** GIVEN REQUEST **
From the first line of the data below, repeat each line exactly until you reach the line with "(.06, .105, .032)]"; include that line too.

** MATERIAL **

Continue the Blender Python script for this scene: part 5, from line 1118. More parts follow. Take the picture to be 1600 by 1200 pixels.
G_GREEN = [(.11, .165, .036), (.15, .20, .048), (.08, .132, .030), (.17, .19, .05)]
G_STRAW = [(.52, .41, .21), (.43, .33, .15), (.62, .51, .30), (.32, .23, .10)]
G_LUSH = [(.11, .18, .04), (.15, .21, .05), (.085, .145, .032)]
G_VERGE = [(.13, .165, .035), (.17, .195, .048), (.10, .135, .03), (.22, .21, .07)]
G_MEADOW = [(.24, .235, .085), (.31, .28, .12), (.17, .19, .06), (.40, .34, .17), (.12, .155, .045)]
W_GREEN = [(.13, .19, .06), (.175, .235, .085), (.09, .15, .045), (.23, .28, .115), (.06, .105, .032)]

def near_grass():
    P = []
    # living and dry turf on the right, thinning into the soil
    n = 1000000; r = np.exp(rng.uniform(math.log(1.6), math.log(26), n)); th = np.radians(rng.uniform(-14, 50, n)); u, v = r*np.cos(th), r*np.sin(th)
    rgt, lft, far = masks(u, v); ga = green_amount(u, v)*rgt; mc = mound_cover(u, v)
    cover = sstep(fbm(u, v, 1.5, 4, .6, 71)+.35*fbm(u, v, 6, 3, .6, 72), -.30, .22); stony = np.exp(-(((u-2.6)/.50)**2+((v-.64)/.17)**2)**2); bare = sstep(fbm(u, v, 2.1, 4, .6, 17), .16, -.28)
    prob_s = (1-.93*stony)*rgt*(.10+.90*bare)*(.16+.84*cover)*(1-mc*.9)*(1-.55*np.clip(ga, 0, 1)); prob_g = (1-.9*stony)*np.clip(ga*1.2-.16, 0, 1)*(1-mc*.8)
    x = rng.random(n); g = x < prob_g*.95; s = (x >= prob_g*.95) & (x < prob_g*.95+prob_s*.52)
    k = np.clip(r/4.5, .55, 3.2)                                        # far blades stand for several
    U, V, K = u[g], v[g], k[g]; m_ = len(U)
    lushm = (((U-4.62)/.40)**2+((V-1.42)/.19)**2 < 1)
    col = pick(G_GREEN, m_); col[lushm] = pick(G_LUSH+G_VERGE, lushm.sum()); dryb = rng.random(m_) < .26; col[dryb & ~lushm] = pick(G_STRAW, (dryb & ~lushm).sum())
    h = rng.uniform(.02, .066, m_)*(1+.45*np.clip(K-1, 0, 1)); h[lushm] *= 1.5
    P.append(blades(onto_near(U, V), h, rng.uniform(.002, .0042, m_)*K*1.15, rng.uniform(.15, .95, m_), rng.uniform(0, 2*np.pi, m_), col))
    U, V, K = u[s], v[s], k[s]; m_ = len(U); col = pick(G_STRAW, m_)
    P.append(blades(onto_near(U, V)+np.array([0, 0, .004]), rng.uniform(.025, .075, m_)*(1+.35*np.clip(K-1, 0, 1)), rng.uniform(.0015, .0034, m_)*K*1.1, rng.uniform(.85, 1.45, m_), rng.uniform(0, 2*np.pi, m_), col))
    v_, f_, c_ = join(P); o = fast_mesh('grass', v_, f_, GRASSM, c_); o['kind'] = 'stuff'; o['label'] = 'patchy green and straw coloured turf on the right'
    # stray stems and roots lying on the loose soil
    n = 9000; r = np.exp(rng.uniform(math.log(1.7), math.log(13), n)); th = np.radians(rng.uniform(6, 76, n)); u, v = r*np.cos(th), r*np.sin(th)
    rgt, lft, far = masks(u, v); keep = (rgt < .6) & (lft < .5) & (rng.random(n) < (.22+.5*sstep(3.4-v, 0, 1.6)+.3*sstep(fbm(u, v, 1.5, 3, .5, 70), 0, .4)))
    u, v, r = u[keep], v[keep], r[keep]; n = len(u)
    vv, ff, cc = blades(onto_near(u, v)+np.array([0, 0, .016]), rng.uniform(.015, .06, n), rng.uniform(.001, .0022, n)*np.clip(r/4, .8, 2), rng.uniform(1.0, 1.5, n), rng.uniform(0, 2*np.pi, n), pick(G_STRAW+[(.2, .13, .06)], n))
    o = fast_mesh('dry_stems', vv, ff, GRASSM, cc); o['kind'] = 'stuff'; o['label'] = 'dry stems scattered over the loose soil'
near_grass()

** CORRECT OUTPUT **
Continue the Blender Python script for this scene: part 5, from line 1118. More parts follow. Take the picture to be 1600 by 1200 pixels.
G_GREEN = [(.11, .165, .036), (.15, .20, .048), (.08, .132, .030), (.17, .19, .05)]
G_STRAW = [(.52, .41, .21), (.43, .33, .15), (.62, .51, .30), (.32, .23, .10)]
G_LUSH = [(.11, .18, .04), (.15, .21, .05), (.085, .145, .032)]
G_VERGE = [(.13, .165, .035), (.17, .195, .048), (.10, .135, .03), (.22, .21, .07)]
G_MEADOW = [(.24, .235, .085), (.31, .28, .12), (.17, .19, .06), (.40, .34, .17), (.12, .155, .045)]
W_GREEN = [(.13, .19, .06), (.175, .235, .085), (.09, .15, .045), (.23, .28, .115), (.06, .105, .032)]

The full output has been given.